I've only played with this a little for the past day or so, and haven't thought about it too hard, so it might be obvious. Obviously it's not fair to ask for a "combinatorial proof" of an inequality involving real numbers, so we'll ask that the vectors be in $\mathbb{N}^n$. More concretely:
Given n boxes subdivided into a "right half" and a "left half" with $a_i$ objects in the right half of box $i$, and $b_i$ in the left half of box i, is there a natural injective function from
Two pairs (ordered, with replacement) of objects, with each pair containing one object from the left half and one object from the right half of a fixed box
to
A pair (ordered, with replacement) from the right half of some box, and a pair (O,WR) from the left half of some (possibly different) box?
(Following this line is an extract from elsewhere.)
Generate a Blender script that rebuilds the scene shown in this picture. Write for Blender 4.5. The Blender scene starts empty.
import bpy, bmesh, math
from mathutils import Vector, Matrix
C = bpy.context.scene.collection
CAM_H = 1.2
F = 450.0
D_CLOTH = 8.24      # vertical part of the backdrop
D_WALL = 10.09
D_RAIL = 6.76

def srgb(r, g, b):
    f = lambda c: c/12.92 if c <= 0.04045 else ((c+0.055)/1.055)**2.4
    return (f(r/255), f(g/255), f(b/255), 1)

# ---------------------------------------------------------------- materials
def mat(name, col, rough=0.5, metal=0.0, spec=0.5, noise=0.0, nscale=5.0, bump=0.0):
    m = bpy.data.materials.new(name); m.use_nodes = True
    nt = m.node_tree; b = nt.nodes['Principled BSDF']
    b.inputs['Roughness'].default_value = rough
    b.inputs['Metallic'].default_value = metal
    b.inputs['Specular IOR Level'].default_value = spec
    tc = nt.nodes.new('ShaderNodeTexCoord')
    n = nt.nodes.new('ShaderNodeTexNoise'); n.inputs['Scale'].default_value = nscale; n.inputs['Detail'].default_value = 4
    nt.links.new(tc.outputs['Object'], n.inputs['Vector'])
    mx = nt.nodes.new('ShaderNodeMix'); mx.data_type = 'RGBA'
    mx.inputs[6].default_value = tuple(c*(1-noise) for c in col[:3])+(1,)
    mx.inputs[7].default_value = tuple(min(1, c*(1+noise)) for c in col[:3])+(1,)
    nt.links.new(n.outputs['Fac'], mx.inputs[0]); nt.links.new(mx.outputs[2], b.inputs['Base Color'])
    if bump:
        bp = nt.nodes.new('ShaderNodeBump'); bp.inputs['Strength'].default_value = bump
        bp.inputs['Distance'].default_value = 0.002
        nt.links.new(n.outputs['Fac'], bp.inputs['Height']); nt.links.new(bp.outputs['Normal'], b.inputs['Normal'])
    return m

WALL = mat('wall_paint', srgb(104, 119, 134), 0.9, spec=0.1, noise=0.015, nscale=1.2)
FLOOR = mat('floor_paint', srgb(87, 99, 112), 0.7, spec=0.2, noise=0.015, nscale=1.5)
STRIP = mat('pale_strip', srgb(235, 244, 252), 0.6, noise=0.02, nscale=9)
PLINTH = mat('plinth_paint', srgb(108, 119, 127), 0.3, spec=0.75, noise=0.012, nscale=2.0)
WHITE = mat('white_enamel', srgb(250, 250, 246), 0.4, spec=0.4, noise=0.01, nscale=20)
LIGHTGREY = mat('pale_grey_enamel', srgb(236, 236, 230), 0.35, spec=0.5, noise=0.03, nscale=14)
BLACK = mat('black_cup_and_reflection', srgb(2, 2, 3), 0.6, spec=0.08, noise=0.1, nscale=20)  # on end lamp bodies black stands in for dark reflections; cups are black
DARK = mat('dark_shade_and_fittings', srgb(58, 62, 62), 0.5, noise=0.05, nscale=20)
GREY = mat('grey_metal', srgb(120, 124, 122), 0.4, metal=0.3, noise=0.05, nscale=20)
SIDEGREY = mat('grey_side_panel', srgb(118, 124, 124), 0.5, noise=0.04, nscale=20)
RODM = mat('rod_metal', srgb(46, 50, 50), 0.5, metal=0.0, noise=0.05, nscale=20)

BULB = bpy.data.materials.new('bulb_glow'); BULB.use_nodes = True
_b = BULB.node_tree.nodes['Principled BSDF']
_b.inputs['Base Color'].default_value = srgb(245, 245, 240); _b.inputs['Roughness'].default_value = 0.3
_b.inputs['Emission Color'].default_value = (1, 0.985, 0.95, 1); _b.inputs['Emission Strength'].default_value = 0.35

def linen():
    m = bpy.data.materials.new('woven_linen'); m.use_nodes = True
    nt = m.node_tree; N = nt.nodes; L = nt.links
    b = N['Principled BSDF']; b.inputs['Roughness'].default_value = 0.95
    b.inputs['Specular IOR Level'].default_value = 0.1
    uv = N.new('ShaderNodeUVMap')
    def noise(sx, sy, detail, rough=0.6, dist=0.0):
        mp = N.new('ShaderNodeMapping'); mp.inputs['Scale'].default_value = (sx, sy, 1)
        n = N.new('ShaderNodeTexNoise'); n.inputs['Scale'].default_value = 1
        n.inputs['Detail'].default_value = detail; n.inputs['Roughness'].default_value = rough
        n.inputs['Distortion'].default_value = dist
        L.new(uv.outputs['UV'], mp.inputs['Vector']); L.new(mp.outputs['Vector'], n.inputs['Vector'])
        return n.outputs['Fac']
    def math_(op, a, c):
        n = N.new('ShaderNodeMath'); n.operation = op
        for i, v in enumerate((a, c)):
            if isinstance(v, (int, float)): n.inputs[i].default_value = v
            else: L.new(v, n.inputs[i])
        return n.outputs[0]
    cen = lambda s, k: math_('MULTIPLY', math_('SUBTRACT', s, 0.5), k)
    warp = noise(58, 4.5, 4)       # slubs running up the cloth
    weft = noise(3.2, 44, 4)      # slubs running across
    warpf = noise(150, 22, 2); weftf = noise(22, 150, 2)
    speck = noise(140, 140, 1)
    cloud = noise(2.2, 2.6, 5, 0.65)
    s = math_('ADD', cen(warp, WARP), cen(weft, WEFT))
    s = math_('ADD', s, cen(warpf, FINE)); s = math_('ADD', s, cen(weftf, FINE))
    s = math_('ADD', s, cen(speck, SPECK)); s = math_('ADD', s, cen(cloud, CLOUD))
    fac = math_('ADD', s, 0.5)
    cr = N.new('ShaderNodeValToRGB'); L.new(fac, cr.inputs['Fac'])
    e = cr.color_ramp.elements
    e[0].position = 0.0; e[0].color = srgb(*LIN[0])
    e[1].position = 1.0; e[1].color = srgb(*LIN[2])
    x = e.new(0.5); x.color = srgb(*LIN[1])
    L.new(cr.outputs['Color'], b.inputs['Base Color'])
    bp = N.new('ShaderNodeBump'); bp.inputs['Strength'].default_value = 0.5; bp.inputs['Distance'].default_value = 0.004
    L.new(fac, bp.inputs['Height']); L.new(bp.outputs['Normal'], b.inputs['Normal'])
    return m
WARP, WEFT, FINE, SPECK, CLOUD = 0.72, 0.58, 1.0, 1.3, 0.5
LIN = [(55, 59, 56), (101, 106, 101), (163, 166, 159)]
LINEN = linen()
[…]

(Sorry if this is a double; my wireless is being strange.)
Best Answer
Honestly, not really, there is no interesting combinatorial proof. Think of the most trivial case $a^2 + b^2 \ge 2 a b$. How do you prove that combinatorially? Well, arrange the terms into $(a+b)^2$ as in proving Pythagoras theorem and cut both squares by a diagonal. Now observe that reflection of white triangles will cover the blue rectangles. This proof can be stated in a purely combinatorial language, but why bother - it's a standard "book proof" you can find everywhere. Similarly, you can take: $$\sum_{i=1}^n \sum_{j=1}^n \left(a_i b_j + a_j b_i \right)^2$$ expand all the terms and get a similar flavor "combinatorial proof", more or less the same what you can find in standard books. But again why bother?
P.S. If you want to see the real power of bijective proofs, you can check out my survey of partition bijections. Sorry for the self-promotion, but there is no other such large compendium (although Stanley's "Enumerative Combinatorics" does mention many beautiful bijections, many of which hidden in the solutions to exercises).